Ragnatela



di Anonima

Tenui filo magnum texitur opus “un capolavoro nasce da un filo raffinato”

Il lavoro a maglia è una delle arti più antiche dell’uomo.
Secondo Democrito (V secolo a.c.) noi siamo stati discepoli delle bestie nelle arti più importanti: dal ragno nel tessere e rammendare.
Il lavoro a maglia è una tradizione che si tramanda ancora di generazione in generazione, soprattutto attraverso quei membri della famiglia che sono sensibili al gusto e al mantenimento della tradizione e che ne fanno parte integrante della loro storia di vita. Oggi è considerato un hobby, un’attività di tempo libero, in passato invece era considerata una competenza irrinunciabile e molto importante che le giovani donne dovevano acquisire dalle loro madri o nonne.
Io sono una di quelle donne fortunate che hanno appreso l’arte del lavoro a maglia come tradizione di famiglia. La mia cara nonna materna, Caterina, era una donna semplice e di origini umili. Era rimasta orfana di entrambi i genitori giovanissima, figlia maggiore di altri tre fratelli e sorelle, che furono poi allevati da una zia. Sapeva cos’era il lavoro duro e la sofferenza, questa durezza che la vita le aveva riservato la proponeva in tutte le attività che svolgeva nella vita. Quando lavorava la maglia però, lei era diversa, era concentrata amorevolmente nel tessere il suo capolavoro unico sempre nella sua forma. Tutte le sere si accingeva a lavorare a maglia e in modo caparbio faceva, e rifaceva il suo capolavoro cercando di migliorane sempre la forma. Così appena mi sentii in grado di sopportare quella posizione scomoda sulla sedia con il capo sempre riverso verso il basso che ti fa irrigidire tutto il collo e lo sternocleidomastoideo, le braccia ad angolo rettangolo che ti allenano i bicipiti, chiesi a mia nonna di insegnarmi l’arte. Avevo 13 anni. Con la pazienza del biblico Giobbe, giorno dopo giorno nonna Caterina ha allevato in me questa passione, mi ha supervisionata in ogni mio lavoro e infine si lavorava assieme.

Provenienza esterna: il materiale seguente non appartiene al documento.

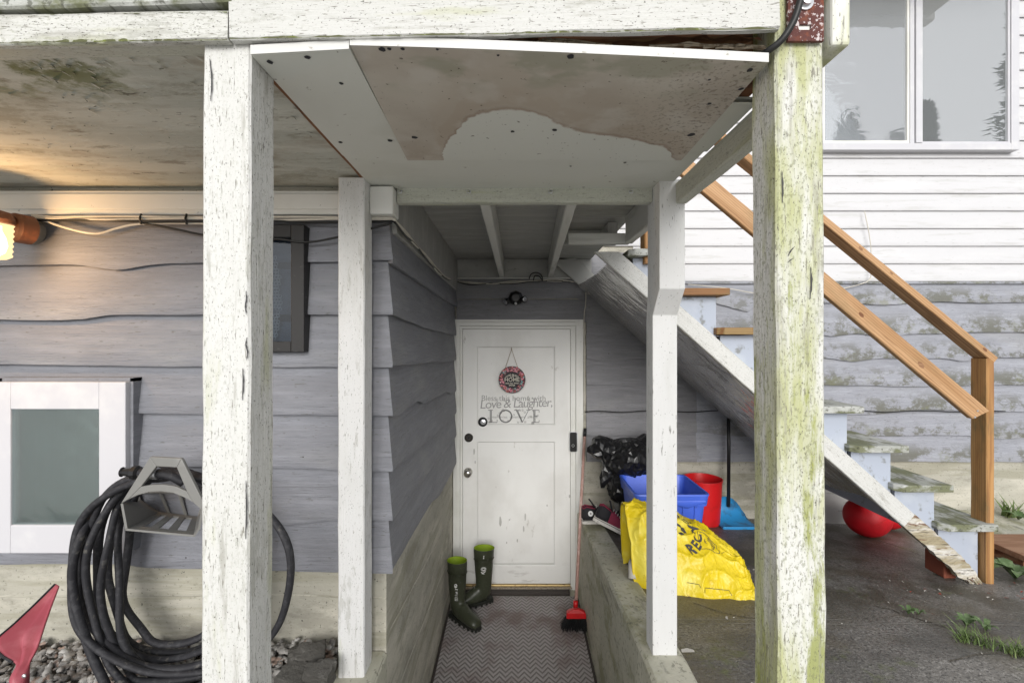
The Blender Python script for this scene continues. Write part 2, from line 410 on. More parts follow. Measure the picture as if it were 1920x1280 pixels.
surf('black_rubber', (.020, .020, .024), .68, [dict(c=(.045, .045, .05), s=(60, 60, 60), d=5, lo=.5, hi=.65, k=.8), dict(c=(.16, .15, .13), s=(26, 26, 26), d=7, lo=.62, hi=.68, k=.4)],
     bump=[dict(s=(120, 120, 120), d=3, k=.25, dist_m=.002)])
surf('black_plastic', (.012, .012, .013), .35)
surf('grey_plastic', (.20, .198, .188), .5, [dict(c=(.27, .267, .255), s=(9, 9, 9), d=5, lo=.5, hi=.7, k=.7), dict(c=(.12, .11, .1), s=(30, 30, 30), d=6, lo=.62, hi=.7, k=.5)])
surf('red_shovel', (.33, .06, .085), .5, [dict(c=(.46, .15, .18), s=(6, 6, 6), d=6, lo=.42, hi=.68, k=.8), dict(c=(.22, .03, .04), s=(14, 14, 14), d=6, lo=.6, hi=.7, k=.6)])
surf('rust', (.10, .035, .03), .8, [dict(c=(.62, .56, .56), s=(130, 130, 130), d=3, lo=.57, hi=.62, k=.85), dict(c=(.2, .06, .03), s=(30, 30, 30), d=5, lo=.5, hi=.62, k=.8)],
     bump=[dict(s=(140, 140, 140), d=3, k=.6, dist_m=.002)])
surf('galv', (.62, .63, .65), .35, metal=.9)
surf('brass', (.36, .27, .13), .5, [dict(c=(.12, .08, .04), s=(30, 30, 30), d=5, lo=.5, hi=.65, k=.8)], metal=.85)
surf('chrome', (.66, .64, .6), .22, metal=1.0)
surf('dark_bronze', (.05, .045, .04), .35, metal=.6)
surf('blue_bin', (.06, .13, .62), .38, [dict(c=(.12, .2, .7), s=(6, 6, 6), d=5, lo=.5, hi=.7, k=.5), dict(c=(.06, .09, .3), s=(14, 14, 20), d=6, lo=.6, hi=.72, k=.5)])
surf('red_plastic', (.56, .012, .015), .36, [dict(c=(.36, .012, .012), s=(9, 9, 9), d=5, lo=.5, hi=.7, k=.6)])
surf('red_ball', (.58, .010, .018), .5, [dict(c=(.42, .01, .015), s=(9, 9, 9), d=5, lo=.5, hi=.7, k=.6)], bump=[dict(s=(200, 200, 200), d=2, k=.15, dist_m=.001)])
surf('blue_pan', (.03, .25, .55), .35, [dict(c=(.05, .10, .16), s=(12, 12, 12), d=7, lo=.5, hi=.66, k=.7)])
surf('boot', (.038, .043, .026), .36, [dict(c=(.055, .062, .042), s=(14, 14, 14), d=5, lo=.5, hi=.7, k=.6), dict(c=(.10, .1, .09), s=(60, 60, 60), d=5, lo=.6, hi=.7, k=.5, grad=(2, .1, .02))])
surf('boot_lining', (.22, .32, .015), .7)
surf('boot_sole', (.014, .016, .012), .6)
surf('white_print', (.75, .75, .74), .6)
surf('ink', (.05, .048, .05), .7); surf('ink_door', (.2, .2, .2), .7)
surf('ink_grey', (.36, .355, .35), .7)
surf('bristle', (.012, .012, .013), .6)
surf('broom_handle', (.42, .26, .22), .55, [dict(c=(.62, .44, .4), s=(40, 40, 9), d=5, lo=.48, hi=.64, k=.8), dict(c=(.2, .1, .08), s=(60, 60, 20), d=4, lo=.64, hi=.7, k=.7)])
surf('sneaker_black', (.022, .021, .024), .85)
surf('sneaker_maroon', (.19, .018, .045), .8)
surf('sneaker_rubber', (.62, .60, .56), .6, [dict(c=(.25, .23, .2), s=(40, 40, 40), d=5, lo=.52, hi=.68, k=.7)])
surf('bag_black', (.010, .010, .011), .3, spec=.5, bump=[dict(s=(14, 14, 24), d=2, r=.5, k=.25, dist_m=.012, dist=1.5)])
surf('bag_yellow', (.66, .50, .012), .38, [dict(c=(.74, .64, .10), s=(6, 6, 6), d=6, lo=.48, hi=.66, k=.7), dict(c=(.5, .34, .01), s=(10, 10, 10), d=6, lo=.58, hi=.7, k=.6), dict(c=(.2, .15, .05), s=(50, 50, 50), d=5, lo=.66, hi=.72, k=.6)],
     bump=[dict(s=(16, 16, 16), d=4, r=.55, k=.4, dist_m=.01, dist=1.2), dict(s=(60, 60, 60), d=3, k=.3, dist_m=.003)])
surf('cable_white', (.60, .57, .5), .5, [dict(c=(.35, .32, .27), s=(9, 9, 9), d=4, lo=.5, hi=.7, k=.6)])
surf('cable_black', (.015, .015, .015), .45)
surf('terracotta', (.13, .055, .032), .6, [dict(c=(.22, .08, .04), s=(20, 20, 20), d=5, lo=.5, hi=.65, k=.7)])
surf('dark_frame', (.014, .0135, .0135), .5, [dict(c=(.09, .09, .085), s=(30, 30, 90), d=5, lo=.62, hi=.7, k=.5)])
surf('frame_white', (.56, .56, .59), .4, [dict(c=(.68, .68, .68), s=(6, 6, 6), d=4, lo=.5, hi=.7, k=.5)])
surf('room_dark', (.03, .035, .04), .9)
surf('curtain', (.80, .85, .88), .9, [dict(c=(.62, .68, .72), s=(12, 3, .8), d=4, lo=.4, hi=.65, k=.8)])
surf('curtain_teal', (.32, .43, .43), .9, [dict(c=(.55, .62, .58), s=(5, 3, 2.2), d=4, lo=.42, hi=.62, k=.9)])
surf('lace', (.62, .60, .57), .9)
surf('stone', (.27, .26, .245), .8, [dict(c=(.42, .41, .39), s=(9, 9, 9), d=3, lo=.42, hi=.58, k=.9), dict(c=(.13, .12, .115), s=(13, 13, 13), d=3, lo=.5, hi=.62, k=.8), dict(c=(.32, .21, .16), s=(17, 17, 17), d=2, lo=.57, hi=.63, k=.7)],
     bump=[dict(s=(90, 90, 90), d=5, k=.4, dist_m=.002)])
surf('slate', (.10, .095, .085), .75, [dict(c=(.26, .25, .23), s=(12, 12, 12), d=7, lo=.55, hi=.68, k=.7)], bump=[dict(s=(22, 22, 60), d=8, r=.7, k=1.0, dist_m=.02)])
surf('soil', (.08, .07, .055), .95, [dict(c=(.16, .15, .13), s=(60, 60, 60), d=5, lo=.45, hi=.62, k=.8)], bump=[dict(s=(80, 80, 80), d=5, k=.8, dist_m=.01)])
surf('grass', (.13, .19, .06), .6, [dict(c=(.24, .26, .09), s=(9, 9, 9), d=3, lo=.5, hi=.62, k=.8)])
surf('leaf', (.085, .14, .05), .5, [dict(c=(.18, .24, .12), s=(40, 40, 40), d=3, lo=.5, hi=.62, k=.7)])
surf('conifer', (.07, .09, .055), .8, [dict(c=(.11, .13, .09), s=(2, 2, 2), d=3, lo=.45, hi=.6, k=.8)])
surf('bark', (.10, .07, .05), .9)
surf('twig', (.42, .36, .28), .9, [dict(c=(.2, .15, .1), s=(60, 60, 60), d=3, lo=.5, hi=.6, k=.8)])
surf('plank_step', (.26, .135, .075), .7, [dict(c=(.36, .21, .13), s=(3, 24, 24), d=5, lo=.45, hi=.62, k=.8)])
surf('brick_red', (.25, .075, .045), .85)
surf('debris_white', (.42, .40, .36), .8); surf('joint', (.22, .21, .19), .9); surf('debris_red', (.25, .06, .04), .8)
surf('cream', (.72, .68, .58), .7); surf('charcoal', (.03, .03, .035), .7)
surf('flower_red', (.42, .03, .04), .6); surf('flower_pink', (.62, .2, .28), .6); surf('flower_teal', (.12, .3, .32), .6); surf('leaf_grey', (.2, .22, .2), .7); surf('wreath_back', (.085, .05, .06), .7)
surf('chip', (.46, .45, .43), .8); surf('bounce_sheet', (.56, .55, .52), .9, [dict(c=(.5, .49, .47), s=(1, 1, 1), d=6, lo=.4, hi=.65, k=.8)])
surf('moss_grime', (.10, .105, .05), .95, [dict(c=(.16, .19, .04), s=(30, 30, 30), d=6, lo=.5, hi=.62, k=.8), dict(c=(.4, .4, .36), s=(60, 60, 60), d=5, lo=.53, hi=.6, k=.8)])
surf('cord', (.35, .26, .18), .8)
surf('rubber_strip', (.05, .042, .038), .8, [dict(c=(.13, .11, .1), s=(260, 260, 260), kind='voro', lo=.4, hi=.15, k=.7)])
# fan of glass-like materials
def glassy(name, tint, refl, mixdiff, rough=.02, dcol=(.6, .65, .66), bump=None, fk=.8):
    m, N, L, B = newmat(name); N.remove(B); out = N['Material Output']
    tr = N.new('ShaderNodeBsdfTransparent'); tr.inputs[0].default_value = (*tint, 1)
    gl = N.new('ShaderNodeBsdfGlossy'); gl.inputs['Roughness'].default_value = rough
    df = N.new('ShaderNodeBsdfDiffuse'); df.inputs[0].default_value = (*dcol, 1)
    fr = N.new('ShaderNodeLayerWeight'); fr.inputs['Blend'].default_value = .35
    m1 = N.new('ShaderNodeMixShader'); m1.inputs[0].default_value = mixdiff; L.new(tr.outputs[0], m1.inputs[1]); L.new(df.outputs[0], m1.inputs[2])
    ad = N.new('ShaderNodeMath'); ad.operation = 'MULTIPLY_ADD'; L.new(fr.outputs['Fresnel'], ad.inputs[0]); ad.inputs[1].default_value = fk; ad.inputs[2].default_value = refl
    m2 = N.new('ShaderNodeMixShader'); L.new(ad.outputs[0], m2.inputs[0]); L.new(m1.outputs[0], m2.inputs[1]); L.new(gl.outputs[0], m2.inputs[2])
    if bump:
        tc = N.new('ShaderNodeTexCoord'); mp = N.new('ShaderNodeMapping'); mp.inputs['Scale'].default_value = bump[0]; t = N.new('ShaderNodeTexNoise'); t.inputs['Scale'].default_value = 1; t.inputs['Detail'].default_value = 3; t.inputs['Distortion'].default_value = 1
        bp = N.new('ShaderNodeBump'); bp.inputs['Strength'].default_value = bump[1]; bp.inputs['Distance'].default_value = .01
        L.new(tc.outputs['Object'], mp.inputs[0]); L.new(mp.outputs[0], t.inputs[0]); L.new(t.outputs[0], bp.inputs['Height']); L.new(bp.outputs[0], gl.inputs['Normal'])
    L.new(m2.outputs[0], out.inputs[0])
glassy('glass', (.93, .96, .97), .42, .30, .01, (.82, .87, .9))
glassy('glass_film', (.9, .92, .94), .28, .40, .03, (.66, .70, .74), ((5, 5, 9), .10))
glassy('glass_frost', (.85, .93, .93), .12, .18, .10, (.24, .30, .295), ((3, 3, 5), .2))
glassy('glass_dark', (.5, .55, .6), .02, 0)
glassy('poly_sheet', (.97, .97, .97), .26, .5, .14, (.88, .86, .83), ((4, 12, 7), 1.0), .5)
m, N, L, B = newmat('lamp_glass'); N.remove(B)
tr_ = N.new('ShaderNodeBsdfTransparent'); em_ = N.new('ShaderNodeEmission'); em_.inputs[0].default_value = (1, .72, .36, 1); em_.inputs[1].default_value = 1.1; mx_ = N.new('ShaderNodeMixShader'); mx_.inputs[0].default_value = .55
L.new(tr_.outputs[0], mx_.inputs[1]); L.new(em_.outputs[0], mx_.inputs[2]); L.new(mx_.outputs[0], N['Material Output'].inputs[0])
m, N, L, B = newmat('bulb_glow'); B.inputs['Emission Color'].default_value = (1, .78, .5, 1); B.inputs['Emission Strength'].default_value = 3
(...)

Quello che più mi affascina di quest’arte è l’analogia con il lavoro psicoanalitico che ha accompagnato la mia vita. Parti da un dubbio, non sai bene che cosa vuoi creare e/o modificare. Cominci dalla scelta del filato e dal colore (ti scegli anche l’analista), poi devi pensare ad un modello che sai già in partenza che non sarà quello finale, spesso è antitetico alla tua idea iniziale. Bisogna comunque partire da un’idea altrimenti non sai quanti punti creare e come iniziare a lavorarli. Devi decidere che tipo di lavorazione fare è cominci a creare dei campioni con punti diversi e misure diverse di ferro. Ogni particolare deve essere considerato. Alla fine quando le tue idee creative si sono dipanate, parti con il lavoro vero e proprio, prosegui con determinazione cercando nella ripetizione dei punti la perfezione. Lo sai benissimo che non sarà mai possibile emulare la perfezione del lavoro a macchina, ma è così, il lavoro fatto a mano o ti piace o non ti piace.

Il lavoro psicologico analitico è un po’ così, ferro dopo ferro, punto dopo punto, inizi a dare forma alla spinta originaria che ti ha fatto cominciare un così lungo percorso. Se sbagli un solo punto, a qualsiasi livello del lavoro sei arrivato, devi disfare e tornare indietro per aggiustare, non è possibile lasciare un buco, in mezzo a tanto lavoro è impossibile non vederlo e in effetti stona con tutta l’armonia del capolavoro. Forse è più giusto considerare che il lavoro psicoanalitico ti fa disfare tutto quello che hai costruito fino a che non ti è giunto il dubbio, il dubbio che il modello pre-scelto non era quello che sentivi dentro e che poteva vestire la tua anima. Con il filo che recuperi ricominci a lavorare a maglia sviluppando le attitudini del tuo spirito e cercando sempre di interpretare nel giusto modo le proprie verità ed autenticità. Quando hai lavorato tutti i pezzi del tuo capolavoro è fondamentale che tu sia in grado di confezionarli in modo armonico. Confezionare una maglia e un vestito è importante quanto farlo, è dall’unione dei pezzi che puoi raggiungere la totalità e l’integrazione. Quando vestirai la totalità del tuo capolavoro sarà bellissimo perché comunque potrai dire L’ho fatto io!